Piercing the Veil of TVL: DeFi Reappraised

17 Apr 2024  ·  Yichen Luo, Yebo Feng, Jiahua Xu, Paolo Tasca ·

Total value locked (TVL) is widely used to measure the size and popularity of protocols and the broader ecosystem in decentralized finance (DeFi). However, the prevalent TVL calculation framework suffers from a "double counting" issue that results in an inflated metric. We find existing methodologies addressing double counting either inconsistent or flawed. To mitigate the double counting issue, we formalize the TVL framework and propose a new framework, total value redeemable (TVR), designed to accurately assess the true value within individual DeFi protocol and DeFi systems. The formalization of TVL indicates that decentralized financial contagion propagates through derivative tokens across the complex network of DeFi protocols and escalates liquidations and stablecoin depegging during market turmoil.
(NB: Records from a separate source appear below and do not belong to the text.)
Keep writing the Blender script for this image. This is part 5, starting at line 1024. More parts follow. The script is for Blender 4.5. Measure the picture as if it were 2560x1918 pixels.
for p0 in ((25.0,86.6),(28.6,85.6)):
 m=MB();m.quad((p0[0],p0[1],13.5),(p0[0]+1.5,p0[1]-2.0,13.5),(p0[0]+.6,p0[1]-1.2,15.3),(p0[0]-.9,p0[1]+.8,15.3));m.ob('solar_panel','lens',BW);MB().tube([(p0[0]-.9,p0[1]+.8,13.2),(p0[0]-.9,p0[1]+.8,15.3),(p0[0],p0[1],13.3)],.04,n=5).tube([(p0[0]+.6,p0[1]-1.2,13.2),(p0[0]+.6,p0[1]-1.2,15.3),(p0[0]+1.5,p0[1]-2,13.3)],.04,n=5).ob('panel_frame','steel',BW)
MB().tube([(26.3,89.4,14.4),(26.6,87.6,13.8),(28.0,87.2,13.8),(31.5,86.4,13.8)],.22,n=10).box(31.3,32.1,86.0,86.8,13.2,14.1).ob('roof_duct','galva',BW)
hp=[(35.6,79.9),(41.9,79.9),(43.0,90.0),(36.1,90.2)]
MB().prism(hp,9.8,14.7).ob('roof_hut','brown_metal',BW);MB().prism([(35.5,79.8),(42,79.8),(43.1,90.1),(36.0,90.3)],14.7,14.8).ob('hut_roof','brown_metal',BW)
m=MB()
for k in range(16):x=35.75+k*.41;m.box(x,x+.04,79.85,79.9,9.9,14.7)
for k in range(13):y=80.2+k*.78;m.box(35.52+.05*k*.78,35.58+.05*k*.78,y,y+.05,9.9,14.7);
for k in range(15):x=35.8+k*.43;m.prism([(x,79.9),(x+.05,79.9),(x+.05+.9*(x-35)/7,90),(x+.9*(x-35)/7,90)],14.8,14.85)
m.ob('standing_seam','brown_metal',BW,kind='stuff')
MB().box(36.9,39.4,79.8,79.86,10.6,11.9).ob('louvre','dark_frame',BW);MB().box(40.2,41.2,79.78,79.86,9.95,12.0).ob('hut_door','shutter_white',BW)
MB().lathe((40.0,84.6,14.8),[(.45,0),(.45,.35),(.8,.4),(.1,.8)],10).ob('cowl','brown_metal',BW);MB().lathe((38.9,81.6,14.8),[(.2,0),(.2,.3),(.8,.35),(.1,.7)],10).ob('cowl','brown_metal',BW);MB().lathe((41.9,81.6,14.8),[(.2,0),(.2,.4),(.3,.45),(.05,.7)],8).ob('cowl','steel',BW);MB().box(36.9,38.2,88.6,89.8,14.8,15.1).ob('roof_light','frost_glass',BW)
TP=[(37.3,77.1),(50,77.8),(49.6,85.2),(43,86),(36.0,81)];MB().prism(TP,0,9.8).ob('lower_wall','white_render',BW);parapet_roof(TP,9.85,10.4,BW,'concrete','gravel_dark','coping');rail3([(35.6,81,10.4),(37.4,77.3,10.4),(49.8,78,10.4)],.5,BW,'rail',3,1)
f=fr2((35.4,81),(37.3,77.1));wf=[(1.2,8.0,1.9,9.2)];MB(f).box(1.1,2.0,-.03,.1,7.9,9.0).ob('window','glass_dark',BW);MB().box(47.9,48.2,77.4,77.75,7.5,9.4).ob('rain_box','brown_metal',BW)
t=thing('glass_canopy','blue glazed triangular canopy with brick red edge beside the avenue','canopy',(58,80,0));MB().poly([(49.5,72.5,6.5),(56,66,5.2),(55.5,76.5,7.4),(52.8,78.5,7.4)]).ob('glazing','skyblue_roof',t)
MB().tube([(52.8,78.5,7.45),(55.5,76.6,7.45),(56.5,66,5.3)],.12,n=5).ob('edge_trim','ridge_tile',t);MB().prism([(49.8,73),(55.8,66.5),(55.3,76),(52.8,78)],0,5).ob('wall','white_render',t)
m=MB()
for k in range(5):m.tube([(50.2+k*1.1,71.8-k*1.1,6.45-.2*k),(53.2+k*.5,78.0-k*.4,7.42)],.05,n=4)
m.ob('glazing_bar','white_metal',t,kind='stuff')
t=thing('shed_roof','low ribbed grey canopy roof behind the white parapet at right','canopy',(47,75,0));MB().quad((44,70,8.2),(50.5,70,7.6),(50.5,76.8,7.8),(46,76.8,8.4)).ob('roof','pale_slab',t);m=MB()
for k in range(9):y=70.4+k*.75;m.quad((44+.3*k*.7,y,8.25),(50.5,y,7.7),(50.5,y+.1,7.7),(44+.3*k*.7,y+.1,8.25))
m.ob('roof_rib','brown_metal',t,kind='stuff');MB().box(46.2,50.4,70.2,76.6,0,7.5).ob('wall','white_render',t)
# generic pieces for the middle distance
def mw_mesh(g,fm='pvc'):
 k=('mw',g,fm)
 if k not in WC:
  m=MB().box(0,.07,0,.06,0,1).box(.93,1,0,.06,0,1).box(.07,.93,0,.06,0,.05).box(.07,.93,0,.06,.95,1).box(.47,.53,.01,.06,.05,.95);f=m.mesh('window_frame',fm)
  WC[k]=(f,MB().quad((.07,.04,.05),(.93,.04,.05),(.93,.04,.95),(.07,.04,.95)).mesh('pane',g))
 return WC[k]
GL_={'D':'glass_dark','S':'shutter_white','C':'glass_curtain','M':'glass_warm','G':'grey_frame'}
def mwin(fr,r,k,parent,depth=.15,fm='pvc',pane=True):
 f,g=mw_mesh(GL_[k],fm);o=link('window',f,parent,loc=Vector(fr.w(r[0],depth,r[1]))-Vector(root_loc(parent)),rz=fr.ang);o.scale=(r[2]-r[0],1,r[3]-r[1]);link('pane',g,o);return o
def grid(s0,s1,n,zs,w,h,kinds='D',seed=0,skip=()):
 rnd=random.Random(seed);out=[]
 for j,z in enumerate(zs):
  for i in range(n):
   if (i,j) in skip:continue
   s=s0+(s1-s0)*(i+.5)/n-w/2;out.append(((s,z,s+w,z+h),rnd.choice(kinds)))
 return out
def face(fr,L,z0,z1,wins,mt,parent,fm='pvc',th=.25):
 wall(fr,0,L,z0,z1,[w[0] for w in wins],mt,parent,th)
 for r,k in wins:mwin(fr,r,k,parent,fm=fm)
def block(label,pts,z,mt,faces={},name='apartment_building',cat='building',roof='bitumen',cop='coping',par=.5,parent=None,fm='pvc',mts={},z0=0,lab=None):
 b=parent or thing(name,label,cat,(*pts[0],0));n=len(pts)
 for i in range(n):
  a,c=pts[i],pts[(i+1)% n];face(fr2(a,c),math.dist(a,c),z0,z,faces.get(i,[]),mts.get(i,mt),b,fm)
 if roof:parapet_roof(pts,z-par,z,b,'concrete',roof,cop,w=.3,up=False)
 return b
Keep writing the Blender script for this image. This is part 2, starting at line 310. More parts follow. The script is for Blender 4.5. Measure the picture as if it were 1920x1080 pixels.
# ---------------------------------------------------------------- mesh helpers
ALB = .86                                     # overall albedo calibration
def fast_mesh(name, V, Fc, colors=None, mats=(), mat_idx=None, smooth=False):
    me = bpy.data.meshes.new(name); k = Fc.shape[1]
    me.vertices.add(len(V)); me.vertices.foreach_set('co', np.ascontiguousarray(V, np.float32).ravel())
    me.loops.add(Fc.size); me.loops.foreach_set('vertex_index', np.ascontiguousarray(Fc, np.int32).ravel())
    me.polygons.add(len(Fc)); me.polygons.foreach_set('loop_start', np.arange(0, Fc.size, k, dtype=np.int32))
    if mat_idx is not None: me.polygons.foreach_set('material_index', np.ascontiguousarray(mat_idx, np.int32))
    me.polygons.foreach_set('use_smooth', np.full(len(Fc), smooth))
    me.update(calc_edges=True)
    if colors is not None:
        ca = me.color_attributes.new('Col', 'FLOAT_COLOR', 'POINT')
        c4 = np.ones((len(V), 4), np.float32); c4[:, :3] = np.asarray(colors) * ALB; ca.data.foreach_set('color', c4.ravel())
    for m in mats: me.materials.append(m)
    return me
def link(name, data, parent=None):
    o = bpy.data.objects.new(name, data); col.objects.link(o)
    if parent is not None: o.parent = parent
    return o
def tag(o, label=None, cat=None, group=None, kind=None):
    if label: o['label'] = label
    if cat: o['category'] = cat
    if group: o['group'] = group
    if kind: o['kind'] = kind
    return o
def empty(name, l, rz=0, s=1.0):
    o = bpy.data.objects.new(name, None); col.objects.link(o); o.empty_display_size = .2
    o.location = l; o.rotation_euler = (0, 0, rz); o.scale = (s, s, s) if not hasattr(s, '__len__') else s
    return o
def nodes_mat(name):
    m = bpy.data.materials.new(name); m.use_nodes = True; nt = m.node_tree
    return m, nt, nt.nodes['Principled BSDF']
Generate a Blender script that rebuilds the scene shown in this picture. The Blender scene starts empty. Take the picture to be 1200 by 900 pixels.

By mirroring the concept of money multiplier in traditional finance (TradFi), we construct the DeFi multiplier to quantify the double counting in TVL. Our empirical analysis demonstrates a notable enhancement in the performance of TVR relative to TVL. Specifically, during the peak of DeFi activity on December 2, 2021, the discrepancy between TVL and TVR widened to \$139.87 billion, resulting in a TVL-to-TVR ratio of approximately 2. We further show that TVR is a more stable metric than TVL, especially during market turmoil. For instance, a 25% decrease in the price of Ether (ETH) results in an overestimation of the DeFi market value by more than \$1 billion when measuring using TVL as opposed to TVR. Overall, our findings suggest that TVR provides a more reliable and stable metric compared to the traditional TVL calculation.